Israel Joint Nuclear Physics Seminar
PROGRAM
14:45 - 15:00 Refreshments + Organization
15:00 - 16:00 "The Precision Frontier: Lepton-proton scattering", Jan C. Bernauer, MIT, USA
Abstract:
The nucleon and its structure are the focus of intense study on all energy scales, in both current and upcoming experiments. It is one of the simplest systems in non-perturbative QCD and the accurate description of its properties are a touchstone for theoretical calculations.
Recent precision experiments have provided a wealth of information, but have also illuminated two glaring discrepancies: the proton radius puzzle and the form factor ratio divergence. The former, still unsolved, may have opened the door to the discovery of physics beyond the Standard Model, while a solution for the latter seems in reach.
In this talk, I will discuss the Mainz high precision form factor measurement and global form factor analysis, which are corner stones of the radius puzzle; the OLYMPUS experiment, which is poised to give the final confirmation of the solution to the ratio problem; the MUSE experiment, which will provide a missing piece for the proton radius puzzle; and the DarkLight experiment, which will search for physics beyond the Standard Model at the intensity frontier.
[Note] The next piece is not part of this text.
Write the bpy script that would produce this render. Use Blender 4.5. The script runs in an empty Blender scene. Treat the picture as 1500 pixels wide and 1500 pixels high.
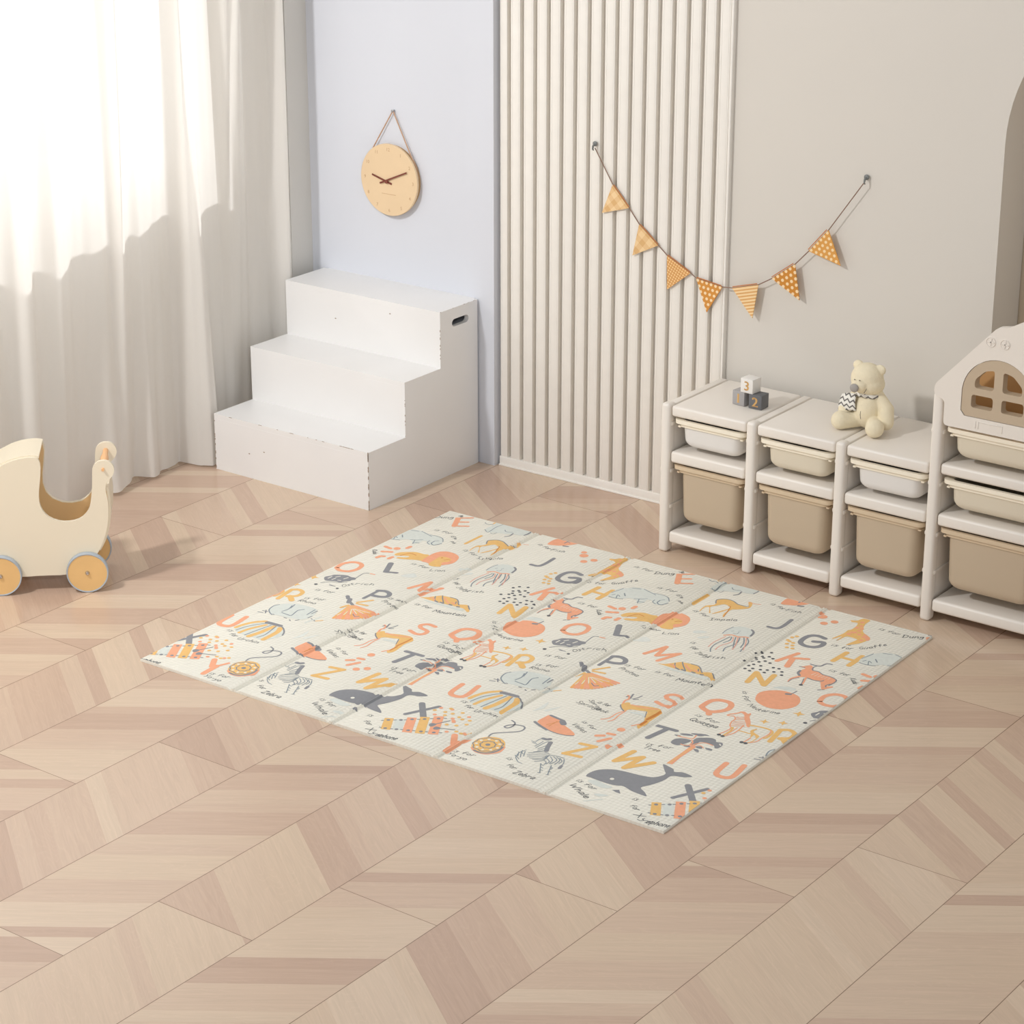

16:00 - 16:30 Coffee Break
16:30 - 17:30 "How to resolve the proton radius puzzle?", Gil Paz, Wayne State University, USA
Abstract:
In 2010 the first measurement of the proton charge radius from spectroscopy of muonic hydrogen was found to be five standard deviations away from the regular hydrogen value. More than five years later, this "proton radius puzzle" is still unresolved.
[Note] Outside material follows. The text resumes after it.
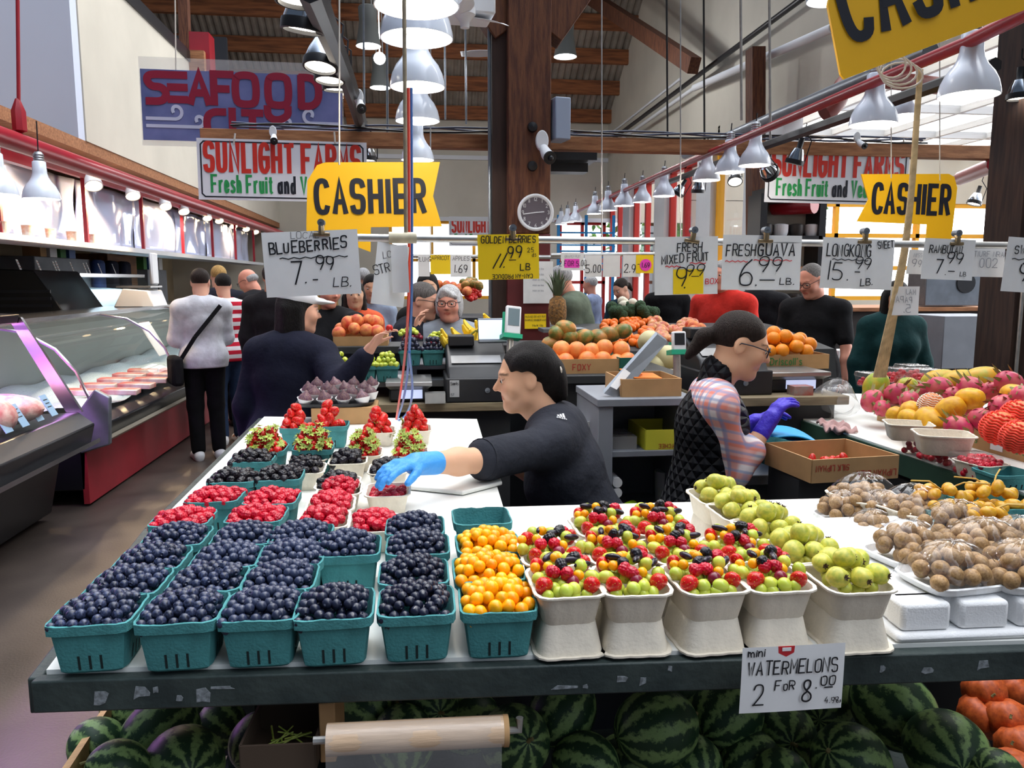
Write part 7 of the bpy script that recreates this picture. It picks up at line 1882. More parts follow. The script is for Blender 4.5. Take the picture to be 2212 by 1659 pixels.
for i, (px, py, lb) in enumerate([(1203, 720, 'dark green one by the pineapple'), (1232, 728, 'one behind the grapefruits, left'), (1262, 728, 'reddish one behind the grapefruits'), (1292, 728, 'green one behind the third grapefruit'), (1318, 722, 'green one, second from the right'), (1345, 715, 'large green one at the right'), (1190, 742, 'reddish one touching the post'), (1222, 708, 'small yellow-green one at the back')]):
    p = at(px, py, 4.1); put('mango', Fm['mango'], p, size(19, p), f'mango, {lb}', 'mango', 'mangoes', Euler((1.4, U(-.5, .5), U(0, 6))))
c = at(1360, 725, 5.2); o = counter('far produce table with tangerines and apples', c.x - .5, c.x + 1.35, 4.85, 6.1, .98, mtop=M_counter)
MB().add([(x, y, z) for x in (-.9, .9) for y, z in ((-.6, .98), (.6, .98), (.6, Z(700, 6.1)), (.3, Z(708, 5.8)), (-.55, Z(762, 4.9)))], [(0, 1, 2, 3, 4), (9, 8, 7, 6, 5)] + [(i, 5 + i, 5 + (i + 1) % 5, (i + 1) % 5) for i in range(5)]).build('sloped_top', M_counter, o)
for (px0, px1, py0, py1, kind, name, lb, cat, Y0, Y1, r, n) in [(1300, 1408, 690, 745, 'tangerine', 'tangerine', 'small bright tangerine in the heap behind the mangoes', 'tangerine', 5.0, 5.9, .030, 90), (1400, 1500, 692, 738, 'apple', 'apple', 'pink-yellow apple in the heap beside the tangerines', 'apple', 5.2, 5.9, .042, 44), (1480, 1516, 700, 760, 'peach', 'peach', 'dusky peach in front of the red jacket', 'peach', 4.9, 5.5, .045, 14)]:
    for k in range(n):
        u, v = RND.random(), (k + .5) / n
        Y = Y0 + (Y1 - Y0) * (1 - v); p = at(px0 + (px1 - px0) * u, py0 + (py1 - py0) * v, Y)
        put(name, Fm[kind], p, r * U(.9, 1.1), lb, cat, lb)
for px, py, r, lb in [(1528, 735, 22, 'round pale melon right of the small scale display'), (1402, 738, 24, 'pale melon behind the grey lid'), (1440, 772, 26, 'pale melon beside the display pole'), (1415, 790, 22, 'pale melon low by the cardboard box'), (1520, 770, 20, 'pale melon below the round one')]:
    p = at(px, py, 4.2); put('honeydew_melon', Fm['melon'], p, size(r, p), lb, 'melon', 'pale melons', Euler((U(0, 1), U(0, 1), 0)))
# broccoli and greens far behind
M_broc = mat('broccoli', S(44, 74, 44), .8, var=.3, vscale=60, bump=.8, bscale=120)
for i, (px, py, lb) in enumerate([(1335, 680, 'dark broccoli left of the white cauliflower'), (1372, 676, 'dark broccoli right of the cauliflower'), (1400, 684, 'dark broccoli at the end of the row'), (1348, 695, 'dark broccoli in front')]):
    p = at(px, py, 5.95); mb = MB(); rn = random.Random(i)
    for k in range(9): mb.ball((rn.uniform(-.07, .07), rn.uniform(-.06, .06), rn.uniform(0, .06)), .045, 8, 6)
    tag(mb.build('broccoli', M_broc, None, p, angle=180), lb, 'broccoli', 'broccoli heads')
p = at(1358, 664, 6.02); mb = MB()
for k in range(9): mb.ball((U(-.05, .05), U(-.04, .04), U(0, .05)), .04, 8, 6)
tag(mb.build('cauliflower', mat('cauliflower_white', S(226, 220, 200), .7), None, p, angle=180), 'white cauliflower among the broccoli', 'cauliflower')
# oranges behind the worker
zo = Z(800, 3.9); counter('counter behind the worker with the till, scale and box of oranges', at(1500, 800, 3.4).x, at(1800, 800, 3.4).x, 3.25, 4.4, Z(865, 3.3))
c = at(1712, 800, 3.62); carton('low printed cardboard box of oranges behind the worker', (c.x, 3.75, Z(805, 3.62)), .36, .28, .07, print_=("Driscoll's", .45, M_pg, -.1, .3), rz=-.04)
tag(MB().box((0, 0, 0), (.38, .30, Z(805, 3.62) - Z(865, 3.3) - .004)).build('box_stand', M_counter, None, (c.x, 3.77, (Z(805, 3.62) + Z(865, 3.3)) / 2)), 'dark stand lifting the box of oranges', 'stand')
pile('orange', 'orange', (c.x - .01, 3.75, Z(805, 3.62)), .185, .14, .06, .10, .036, 'bright orange in the heap behind the worker', 'orange', 'oranges behind the worker', 1.75)
# pineapple on a little shelf by the post
p = at(1204, 690, 4.6)
tag(MB().box((.03, 0, -.015), (.26, .2, .02)).build('post_shelf', M_grey, None, at(1204, 707, 4.6)), 'small grey shelf on the post under the pineapple', 'shelf')
o = empty('pineapple', 'tall pineapple with spiky crown standing on the shelf right of the post', 'pineapple', at(1204, 703, 4.6))
MB().lathe([(0, 0), (.035, .005), (.052, .05), (.055, .10), (.045, .15), (.02, .175), (0, .178)], 22, 0, None, lambda a, j: 1 + .06 * math.cos(8 * a + j * 1.57)).build('fruit_body', mat('pineapple_skin', S(164, 116, 60), .7, col2=S(96, 72, 44), vscale=70, bump=.6, bscale=80), o)
mb = MB()
for k in range(26):
    a = k * 2.4; t = k / 26; L = .10 + .07 * t; out = .10 * (1 - t) + .015
    ca, sa = math.cos(a), math.sin(a)
    mb.add([(.012 * ca - .011 * sa, .012 * sa + .011 * ca, .17), (.012 * ca + .011 * sa, .012 * sa - .011 * ca, .17), (out * .6 * ca + .008 * sa, out * .6 * sa - .008 * ca, .17 + L * .7), (out * ca, out * sa, .17 + L), (out * .6 * ca - .008 * sa, out * .6 * sa + .008 * ca, .17 + L * .7)], [(0, 1, 2, 4), (4, 2, 3)])
mb.build('crown', mat('pineapple_leaf', S(84, 98, 74), .6), o, smooth=False, fix=False)
# grapes, bananas, peaches, tills in the middle
counter('wooden counter behind the berries carrying grapes, scale and till', at(745, 880, 3.6).x, at(1120, 880, 3.5).x, 3.5, 4.18, Z(872, 3.45))
zA = Z(872, 3.45)
o = empty('raised_shelf', 'grey metal shelf carrying grape baskets above the counter', 'shelf', (at(850, 800, 3.9).x, 3.95, 0))
z1 = Z(818, 3.75); MB().box((.02, 0, z1 - .015), (.95, .42, .03)).build('shelf_board', M_grey, o)
z2 = Z(786, 3.85); MB().box((.36, .12, z2 - .012), (.5, .40, .024)).build('upper_board', M_grey, o)
MB().box((.10, .08, (z1 + z2) / 2), (.03, .3, z2 - z1)).build('bracket', M_grey, o)
def gbunch(px, pyb, Y, z, kind, label, hx, m):
    p = at(px, pyb, Y); b = link('pulp_basket', BASK[0], None, (p.x, Y + .05, z), (0, 0, U(-.05, .05))); b.scale = (.95,) * 3; tag(b, f'teal pulp basket holding {label}', 'basket', 'teal baskets of grapes')
    o = empty('grape_bunch', label, 'grapes', (p.x, Y + .05, z + .07), 0, 'grape bunches')
    for lay in range(3):
        for (x, y, zz) in heap(hx - .012 * lay, hx - .012 * lay, .010 + lay * .02, .01, .0115, 1.9):
            if lay < 2 and max(abs(x), abs(y)) < hx * .5 or y > .02: continue
            k = link('grape', Fm[kind], o, (x, y, zz), rot_any()); k.scale = (.0118 * U(.9, 1.1),) * 3
gbunch(730, 812, 3.70, z1, 'ggrape', 'green grapes in the basket under the navy sleeve', .054, None)
gbunch(788, 814, 3.68, z1, 'ggrape', 'green grapes in the middle basket under the hand', .054, None)
gbunch(836, 812, 3.68, z1, 'ggrape', 'pale green grapes in the basket by the tubes', .056, None)
gbunch(886, 782, 3.80, z2, 'bgrape', 'black grapes in front of the woman with black glasses', .056, None)
gbunch(935, 782, 3.80, z2, 'bgrape', 'blue-black grapes in front of the white-haired woman', .056, None)
for px, py, k, lb in [(893, 722, 'rgrape', 'red grapes piled behind the black ones'), (884, 712, 'ggrape', 'green grapes atop the left basket'), (946, 722, 'ggrape', 'green grapes atop the right basket'), (943, 734, 'rgrape', 'dark red grapes in the right basket')]:
    p = at(px, py, 4.0); o = empty('grape_bunch', lb, 'grapes', p, 0, 'grape bunches')
    for (x, y, zz) in heap(.055, .03, -.03, .035, .0115, 1.8): q = link('grape', Fm[k], o, (x, y, zz), rot_any()); q.scale = (.0115,) * 3
M_ban = mat('banana_skin', S(236, 200, 52), .45, rand=.08, var=.05, vscale=20); M_bant = mat('banana_tip', S(120, 124, 50), .6)
bm_ = MB(); bm_.tube([(.085 * math.sin(t), 0, .085 * (1 - math.cos(t)) * 1.3) for t in [(-1.1 + 2.2 * i / 10) for i in range(11)]], [.006, .013, .0165, .018, .0185, .0185, .0185, .018, .0165, .012, .006], 7); BAN = bm_.mesh('banana', M_ban)
bt = MB(); bt.tube([(.085 * math.sin(1.1), 0, .085 * (1 - math.cos(1.1)) * 1.3), (.095, 0, .085)], [.006, .005], 6); BANT = bt.mesh('stem', M_bant)
for k in range(16):
    px, py, Y = [(980, 740, 3.9), (1000, 748, 3.85), (1020, 745, 3.9), (1012, 738, 3.95), (1030, 752, 3.85), (990, 755, 3.8), (1005, 730, 4.0), (1040, 735, 4.0), (1045, 712, 4.2), (1060, 706, 4.2), (1072, 702, 4.2), (1030, 718, 4.1), (1052, 722, 4.1), (975, 752, 3.85), (1025, 728, 4.0), (1065, 722, 4.15)][k]
    o = put('banana', BAN, at(px, py, Y), 1.0, 'ripe yellow banana in the heap left of the till' if k not in (8, 9, 10) else 'banana standing tip up behind the heap', 'banana', 'bananas by the till' if k not in (8, 9, 10) else 'bananas standing up', Euler((U(-.4, .4) + (1.2 if k in (8, 9, 10) else 0), U(-.3, .3), U(-.5, .9))), [('stem', BANT, None)])
pb_ = at(782, 735, 4.36); counter('far counter under the peaches', pb_.x - .35, pb_.x + 1.25, 4.2, 4.52, Z(742, 4.3), mtop=M_counter); carton('low carton of peaches by the blond woman', (pb_.x, 4.36, Z(742, 4.3)), .28, .24, .05)
pile('peach', 'peach', (pb_.x, 4.36, Z(742, 4.3)), .14, .12, .05, .09, .037, 'orange-red peach heaped by the blond woman', 'peach', 'peaches by the blond woman')
for k in range(16): put('cherry_tomato', Fm['tomato'], at(745 + U(0, 60), 756 + U(-6, 4), 4.24 + U(-.03, .06)), .014, 'red cherry tomato behind the navy sleeve', 'tomato', 'cherry tomatoes')
S0, el, wr, d, end = nv['arms'][1]; put('cherry_tomato', Fm['tomato'], Vector((P2.x, P2.y, 0)) + Matrix.Rotation(RZ2, 3, 'Z') @ (wr + d * .15 + Vector((0, 0, -.03))), .016, 'single cherry tomato held in the reaching hand', 'tomato', 'held tomato')
# far vegetable wall in the centre
c0 = at(1010, 640, 8.2); counter('stepped vegetable stand far behind the white-haired woman', c0.x - .75, c0.x + .55, 7.9, 8.9, 1.25, mtop=M_counter)
for px0, px1, py0, py1, kind, nm, lb, r, n in [(925, 950, 632, 650, 'lemon', 'lemon', 'yellow pepper-bright lemon on the far stand', .038, 10), (945, 1010, 612, 630, 'peach', 'peach', 'brownish pear-like peach on the top of the far stand', .05, 14), (1002, 1036, 622, 646, 'tomato', 'cherry_tomato', 'red tomato in the heap on the far stand', .032, 30), (1000, 1035, 606, 618, 'mango', 'mango', 'dark mango on the far stand', .05, 8)]:
    for k in range(n): p = at(px0 + (px1 - px0) * RND.random(), py0 + (py1 - py0) * (k + .5) / n, 8.4 + .5 * (1 - k / n)); put(nm, Fm[kind], p, r, lb, nm.split('_')[-1], lb)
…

The proton radius puzzle has led to a reevaluation of the extraction of proton radii from scattering and spectroscopy data. I will describe some of these developments and their implications to neutrino-nucleus scattering.
One of the most promising avenues to test the muonic hydrogen result is a new muon-proton scattering experiment called MUSE. I will describe how effective field theory methods will allow us to connect muonic hydrogen spectroscopy to muon-proton scattering in a model-independent way.